Reference to the “Co-operative Annual” will show the steady growth of the movement in members, sales, and capital; and even to-day, when we make allowance for growth of population, its aggregation in centres supplied by Co-operative societies, and the rise in prices, we see that the sales are on the increase, although not so rapidly as it should be in consequence of the increased variety of disposable commodities. This latter fact shows that co-operators are not as “loyal” as they ought to be; are, in fact, tending to patronise the coming enemy—the multiple concern. The multiple shops have increased most obviously within the last decade, and although reliable statistics anent their number, trade and real profits are not available, yet we are assured that there are over 70,000 of them, against about 30,000 (including branches) co-operative stores. The Maypole Company lately declared a distributable profit of over £492,000: the real profit will be far in excess of that. As this firm boasts of about 700 branches we may reckon the profits of the whole of the companies at anything between £25,000,000 and £50,000,000. That implies a trade over £120,000,000, much in excess of that of the Cooperative movement in the retail department. From this we can deduce that the multiple system is developing twice as quickly as Co-operation, and both are growing at the expense of the private trader, whose day is about past.
I contend that this rapid growth of capitalist retailing has been largely fostered by rising prices and the increasing difficulty housewives have in making ends meet. Many of these firms have as “draws” articles such as tea, butter and margarine, well known to be highly susceptible of adulteration.

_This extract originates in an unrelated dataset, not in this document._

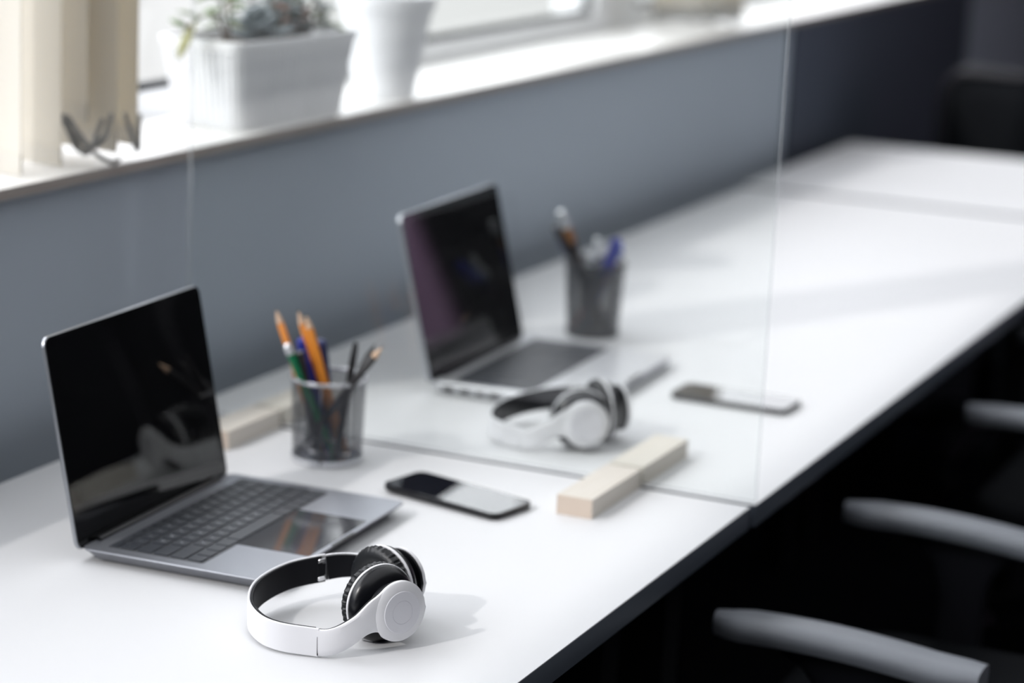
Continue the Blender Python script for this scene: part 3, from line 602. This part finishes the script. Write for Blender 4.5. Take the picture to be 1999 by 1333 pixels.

These articles, actually sold above value, are sold at prices seemingly low, and as a result readily bait the desperate domestic economist. The abnormal profits thus obtained enable other prices to be cut keenly, and so trade expands. It is no wonder, then, that the multiple shops are spreading so rapidly.
These organisations, starting as local businesses, in the end become national, and with funds drawn from their large reserves they can risk opening up new branches here and there to see if profits will arise. This freedom of experimenting, used judiciously by eager managers, also explains the celerity with which the new system has grown and is likely to grow.
Although Co-operation in large centres is slightly feeling the pressure of the new opposition, this has been only incidental to the extension of this system. Very soon the intensive cultivation of the various rival businesses will lead to price-cutting and then amalgamation—exactly what we have witnessed on the productive and wholesale distributive side already. More than that. There is a clear tendency for retailers to take to production, and for manufacturers to take to distribution. This is quite natural in the process of industrial integration, and tends to accelerate the growth of trust control of distribution. Given productive-distributive trusts on a national basis, and an upward movement of prices, it would be quite possible for these, each in its own line, to select a particular area of Britain, and there keep prices below cost price until the Co-operative societies were wiped out. Taken thus in detail, the country might be cleared of Cooperation entirely. By adopting such tactics trusts have already driven rivals out of production. What is possible in production is equally possible in distribution, and the probability is not far distant. Besides that, the wholesale societies are dependent upon shipping and railway companies for the transit of goods, and on other capitalist concerns for raw materials and finished articles. The manipulation of transit charges by the granting of rebates to trusts and the stopping of supplies of raw material or finished goods by other trusts could very soon reduce Cooperation to impotence. These are but a few of the dangers that lie in the path of this movement.
Directors and employees are becoming keenly alive to the menace of the multiple firms, although the majority are content to drift along whilst yet the sales go up. Last year, through my society, I tried to raise the question definitely at the Bradford Congress, but was side-tracked to the Scottish Conference. Not having an adequate opportunity, I was asked to write a paper for the Renfrewshire Conference. This I did. The paper has also to be read at the Glasgow and Suburbs Conference. I have lectured to a few societies on the issue. And again my society is trying to get the issue raised at this year’s Portsmouth Congress.
My desire is to get the Co-operative Union to appoint a Commission to investigate the whole situation and then come forth with proposals that will be applied systematically over the whole country. Already I have suggested that the land here and in the Colonies, and the means of transit, should be socially owned so that the sources of raw material and transit be safeguarded. Agricultural co-operative associations, pledged to trade directly with the people’s societies, ought to be fostered and formed. Co-operative production ought to be largely extended. Retail societies ought to be put on a national basis so as to avert the calamity of extinction through price-cutting. Over and above this the employees ought to link up with those under the capitalists so as to avoid different rates of pay and unfair competition through sweating. Every step possible should be made to get the State to standardise quantities and qualities sold for all commodities liable to adulteration or fraud of any kind. Finally, I uphold the abolition of dividend, as without it the multiple system grows, and the building up of a reserve fund large enough to leave the movement independent of individually-owned capital and the need for the payment of interest.
These are merely thrown out as suggestive expedients to arouse others to the formulation of fresh ones. Here is a large new field for immediate agitation work among the workers before the Congress takes place. It should likewise be a duty to see that the whole issue is thrashed out at the Congress, as much as a means whereby prices might be reduced to suit the people just now as one for the re-adaptation of the structure and methods to meet a new type of opposition.
The more we explain the meaning of the opposition as one of Capital versus Labour, in which the capitalists, with their huge capital already invested in production and transit, and deriving therefrom a surplus-value far in excess of the wages earned by the workers, have every possible advantage when it comes to a real, deadly struggle, the more will co-operators realise that the opposition of the multiple trusts is but another expression of the class war, and the more will they understand that, whilst the movement may live for a time, yet by itself it cannot hope to lift the people into economic salvation, but must simply act as a stand-by until the workers, by political action, seize hold of all land and capital and use these for social production and social distribution.